Le génocide est d'ailleurs une expérience difficile à figurer. Les spectateurs ayant toujours en mémoire les images terribles de milliers de corps sans vie, le réalisateur hésite toujours de lui en infliger de nouvelles. Ne pas le faire revient cependant à courir le risque de livrer un témoignage incomplet. Terry George trouve une parade artistique à ce dilemme : si l'Hôtel des Mille Collines est une place forte manquant de tomber à tout instant sous les assauts des milices hutues, une sortie de Paul qui recherche de la nourriture pour ses protégés permet tant au personnage qu'au spectateur de découvrir, dans l'atmosphère d'une aube brumeuse, les cadavres qui hantent les esprits. Traumatisé, Paul s'enfuit tandis que le soleil, dispersant la buée, offre à la caméra l'image des gisants. Elle est là, bien réelle mais soumise à la pudeur et au respect dus à des hommes et des femmes morts, uniquement de la faute d'être nés tutsis. De la même manière, sans les occulter, les scènes poignantes des violences à la machette qui sont évoquées ne participent pas du culte rendu à la violence tellement présente dans le cinéma contemporain.

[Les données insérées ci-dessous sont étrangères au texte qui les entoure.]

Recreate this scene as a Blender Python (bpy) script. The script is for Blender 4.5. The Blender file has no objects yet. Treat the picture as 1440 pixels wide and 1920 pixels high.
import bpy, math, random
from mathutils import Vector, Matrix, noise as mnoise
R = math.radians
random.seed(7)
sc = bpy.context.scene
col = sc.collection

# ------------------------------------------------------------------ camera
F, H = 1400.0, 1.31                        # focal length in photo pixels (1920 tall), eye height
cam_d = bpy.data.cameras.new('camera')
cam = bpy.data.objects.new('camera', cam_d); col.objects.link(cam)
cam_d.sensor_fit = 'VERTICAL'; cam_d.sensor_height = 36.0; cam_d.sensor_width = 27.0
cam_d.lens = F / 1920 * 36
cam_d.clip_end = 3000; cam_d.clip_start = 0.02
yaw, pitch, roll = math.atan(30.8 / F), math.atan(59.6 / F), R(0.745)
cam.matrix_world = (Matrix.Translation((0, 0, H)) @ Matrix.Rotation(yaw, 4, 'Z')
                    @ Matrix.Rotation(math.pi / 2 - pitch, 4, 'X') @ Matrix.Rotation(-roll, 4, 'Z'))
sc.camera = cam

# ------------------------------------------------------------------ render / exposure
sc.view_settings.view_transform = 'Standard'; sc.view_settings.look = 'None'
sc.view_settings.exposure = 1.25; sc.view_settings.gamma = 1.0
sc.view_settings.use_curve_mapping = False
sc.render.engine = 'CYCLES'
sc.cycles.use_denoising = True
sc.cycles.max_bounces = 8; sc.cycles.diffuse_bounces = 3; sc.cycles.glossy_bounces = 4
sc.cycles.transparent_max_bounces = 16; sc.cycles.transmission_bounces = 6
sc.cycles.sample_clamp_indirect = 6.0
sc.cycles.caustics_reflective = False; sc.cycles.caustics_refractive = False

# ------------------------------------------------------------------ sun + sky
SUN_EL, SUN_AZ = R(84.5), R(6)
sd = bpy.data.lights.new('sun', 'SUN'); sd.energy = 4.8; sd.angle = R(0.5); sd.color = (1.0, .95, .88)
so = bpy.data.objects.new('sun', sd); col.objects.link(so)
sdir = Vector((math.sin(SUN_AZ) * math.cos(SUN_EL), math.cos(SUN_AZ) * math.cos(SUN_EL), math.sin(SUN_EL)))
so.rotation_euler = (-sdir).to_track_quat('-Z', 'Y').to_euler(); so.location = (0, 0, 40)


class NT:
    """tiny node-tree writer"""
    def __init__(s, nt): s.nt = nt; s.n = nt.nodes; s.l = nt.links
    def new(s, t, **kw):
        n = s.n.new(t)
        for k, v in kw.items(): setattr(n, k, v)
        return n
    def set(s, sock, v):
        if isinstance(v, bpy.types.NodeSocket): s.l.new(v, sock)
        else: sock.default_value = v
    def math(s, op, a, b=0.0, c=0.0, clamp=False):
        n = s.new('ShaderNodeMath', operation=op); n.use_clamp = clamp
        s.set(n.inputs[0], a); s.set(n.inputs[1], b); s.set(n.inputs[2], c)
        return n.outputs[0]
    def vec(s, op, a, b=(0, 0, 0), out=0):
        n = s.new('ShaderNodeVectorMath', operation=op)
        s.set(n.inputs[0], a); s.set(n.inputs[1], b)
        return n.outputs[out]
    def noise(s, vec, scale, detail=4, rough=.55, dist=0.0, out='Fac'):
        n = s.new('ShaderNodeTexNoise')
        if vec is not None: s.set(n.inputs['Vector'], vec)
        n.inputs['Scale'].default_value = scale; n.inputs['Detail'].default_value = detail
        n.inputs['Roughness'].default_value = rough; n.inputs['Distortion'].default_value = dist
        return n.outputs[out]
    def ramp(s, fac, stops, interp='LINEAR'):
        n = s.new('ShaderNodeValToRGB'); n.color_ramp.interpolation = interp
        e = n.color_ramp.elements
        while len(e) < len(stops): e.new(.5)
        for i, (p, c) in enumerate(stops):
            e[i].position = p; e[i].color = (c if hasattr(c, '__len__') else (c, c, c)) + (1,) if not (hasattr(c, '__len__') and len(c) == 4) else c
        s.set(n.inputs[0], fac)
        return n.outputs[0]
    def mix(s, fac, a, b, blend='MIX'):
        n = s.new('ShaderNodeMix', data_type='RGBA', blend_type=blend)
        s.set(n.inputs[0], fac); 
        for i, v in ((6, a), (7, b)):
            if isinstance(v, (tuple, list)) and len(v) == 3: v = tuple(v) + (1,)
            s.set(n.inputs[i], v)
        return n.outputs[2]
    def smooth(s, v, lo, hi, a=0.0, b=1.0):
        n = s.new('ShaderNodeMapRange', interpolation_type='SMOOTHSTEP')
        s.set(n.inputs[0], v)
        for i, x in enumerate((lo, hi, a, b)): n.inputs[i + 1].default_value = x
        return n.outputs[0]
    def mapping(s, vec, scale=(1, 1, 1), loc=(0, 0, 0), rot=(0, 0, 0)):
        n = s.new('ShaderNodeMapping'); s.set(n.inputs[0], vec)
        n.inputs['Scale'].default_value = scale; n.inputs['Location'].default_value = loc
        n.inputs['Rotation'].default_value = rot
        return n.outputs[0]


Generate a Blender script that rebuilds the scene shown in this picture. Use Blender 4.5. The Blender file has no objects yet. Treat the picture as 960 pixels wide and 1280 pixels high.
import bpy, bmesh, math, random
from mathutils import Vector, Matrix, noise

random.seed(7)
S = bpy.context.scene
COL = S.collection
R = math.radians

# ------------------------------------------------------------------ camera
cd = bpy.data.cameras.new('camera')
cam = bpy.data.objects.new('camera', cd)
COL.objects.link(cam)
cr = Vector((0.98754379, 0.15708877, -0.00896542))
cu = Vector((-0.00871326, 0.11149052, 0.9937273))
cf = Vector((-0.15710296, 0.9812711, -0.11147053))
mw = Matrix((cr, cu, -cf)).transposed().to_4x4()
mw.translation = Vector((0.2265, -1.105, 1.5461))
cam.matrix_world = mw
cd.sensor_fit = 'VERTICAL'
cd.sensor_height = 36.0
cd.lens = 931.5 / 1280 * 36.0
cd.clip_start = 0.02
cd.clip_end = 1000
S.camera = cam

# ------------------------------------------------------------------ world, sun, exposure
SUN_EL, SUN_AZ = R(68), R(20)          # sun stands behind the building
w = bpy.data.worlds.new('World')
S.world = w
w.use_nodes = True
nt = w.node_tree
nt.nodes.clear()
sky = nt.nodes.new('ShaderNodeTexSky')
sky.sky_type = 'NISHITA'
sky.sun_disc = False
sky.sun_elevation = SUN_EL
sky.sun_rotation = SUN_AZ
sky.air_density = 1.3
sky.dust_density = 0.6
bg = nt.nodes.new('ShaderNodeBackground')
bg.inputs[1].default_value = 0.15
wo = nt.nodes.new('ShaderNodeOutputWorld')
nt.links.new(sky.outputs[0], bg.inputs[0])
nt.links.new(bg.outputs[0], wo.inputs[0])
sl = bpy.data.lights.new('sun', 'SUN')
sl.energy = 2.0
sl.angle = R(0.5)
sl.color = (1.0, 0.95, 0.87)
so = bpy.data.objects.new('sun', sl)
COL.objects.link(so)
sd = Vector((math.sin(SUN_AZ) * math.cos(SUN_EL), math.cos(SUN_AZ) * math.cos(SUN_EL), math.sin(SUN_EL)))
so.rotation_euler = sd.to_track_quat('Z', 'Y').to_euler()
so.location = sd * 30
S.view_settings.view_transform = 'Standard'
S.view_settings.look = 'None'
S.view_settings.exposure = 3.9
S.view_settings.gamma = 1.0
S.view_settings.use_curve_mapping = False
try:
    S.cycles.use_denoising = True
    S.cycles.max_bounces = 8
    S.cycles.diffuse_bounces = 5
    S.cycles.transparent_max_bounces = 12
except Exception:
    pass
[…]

Ce choix de Terry George tranche avec celui de Fanta Nacro par exemple qui, elle, rejette les atrocités du génocide dans les cauchemars de Théo mais offre pourtant le spectacle d'un homme "braisé" sur un barbecue; la raison est un hommage à l'oncle de la réalisatrice, ainsi que nous l'avons vu plus haut. Le film de Mwenzé Ngangura, qui donne plus dans le sentimental, évite quant à lui de présenter des scènes de violence crue.

Enfin, l'un des aspects que l'on pourrait contester dans ce film est la sorte de manichéisme qu'il a tendance à établir en donnant le beau rôle à la guérilla de l'actuel président Kagamé qu'il fait apparaître comme une armée de résistants, sauveurs des assiégés. On sait pourtant que certains aspects de sa prise de pouvoir restent à clarifier...

Cependant, en dehors de toute autre glose sur les implications géopolitiques de cette prise de position de Terry George, notre sentiment est que celle-ci relève avant tout du confort en terme d'analyse dont dispose un non-Africain qui peut ainsi prendre partie dans les conflits du genre, avec moins de conséquences que ne le ferait un Africain. De ce point de vue, les contournements adoptés par Fanta Régina Nacro et Mwenzé Dieudonne Ngangura peuvent être mis en parallèle avec les options des écrivains qui choisissent de décrire des lieux imaginaires pour mieux rendre compte de l'Afrique dans sa globalité.